Data>
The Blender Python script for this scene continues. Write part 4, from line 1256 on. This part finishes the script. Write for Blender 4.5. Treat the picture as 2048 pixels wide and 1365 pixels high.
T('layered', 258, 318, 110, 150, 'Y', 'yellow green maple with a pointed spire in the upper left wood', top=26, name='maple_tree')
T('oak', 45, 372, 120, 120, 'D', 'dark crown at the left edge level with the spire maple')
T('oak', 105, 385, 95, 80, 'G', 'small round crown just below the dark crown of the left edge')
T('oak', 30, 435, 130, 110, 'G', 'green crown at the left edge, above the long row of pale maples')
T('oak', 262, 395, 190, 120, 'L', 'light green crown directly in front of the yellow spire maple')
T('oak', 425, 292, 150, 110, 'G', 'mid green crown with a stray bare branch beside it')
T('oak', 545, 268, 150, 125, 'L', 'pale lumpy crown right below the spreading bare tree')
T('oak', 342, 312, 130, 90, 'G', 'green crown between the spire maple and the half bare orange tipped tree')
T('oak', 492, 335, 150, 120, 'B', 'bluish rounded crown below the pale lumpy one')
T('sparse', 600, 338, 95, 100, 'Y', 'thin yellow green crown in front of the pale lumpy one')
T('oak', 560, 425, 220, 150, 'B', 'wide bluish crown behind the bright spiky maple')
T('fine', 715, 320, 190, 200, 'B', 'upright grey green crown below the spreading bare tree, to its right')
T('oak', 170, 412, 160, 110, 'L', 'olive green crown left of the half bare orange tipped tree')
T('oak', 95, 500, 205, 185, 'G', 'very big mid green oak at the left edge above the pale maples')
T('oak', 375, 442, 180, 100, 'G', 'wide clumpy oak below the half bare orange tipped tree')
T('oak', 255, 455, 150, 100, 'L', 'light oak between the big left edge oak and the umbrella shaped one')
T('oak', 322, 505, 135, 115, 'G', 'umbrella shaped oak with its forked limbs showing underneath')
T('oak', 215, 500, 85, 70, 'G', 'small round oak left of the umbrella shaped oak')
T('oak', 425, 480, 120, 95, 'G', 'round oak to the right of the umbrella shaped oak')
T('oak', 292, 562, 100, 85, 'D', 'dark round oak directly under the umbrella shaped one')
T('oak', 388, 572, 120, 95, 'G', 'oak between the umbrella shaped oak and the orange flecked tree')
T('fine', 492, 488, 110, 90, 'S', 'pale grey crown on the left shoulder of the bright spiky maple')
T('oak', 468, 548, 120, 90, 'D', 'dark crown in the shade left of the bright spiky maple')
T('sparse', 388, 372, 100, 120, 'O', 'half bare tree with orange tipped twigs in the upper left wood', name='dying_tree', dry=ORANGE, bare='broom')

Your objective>
Where a line above contains the word "wide", copy that line.

Task result>
The Blender Python script for this scene continues. Write part 4, from line 1256 on. This part finishes the script. Write for Blender 4.5. Treat the picture as 2048 pixels wide and 1365 pixels high.
T('oak', 560, 425, 220, 150, 'B', 'wide bluish crown behind the bright spiky maple')
T('oak', 375, 442, 180, 100, 'G', 'wide clumpy oak below the half bare orange tipped tree')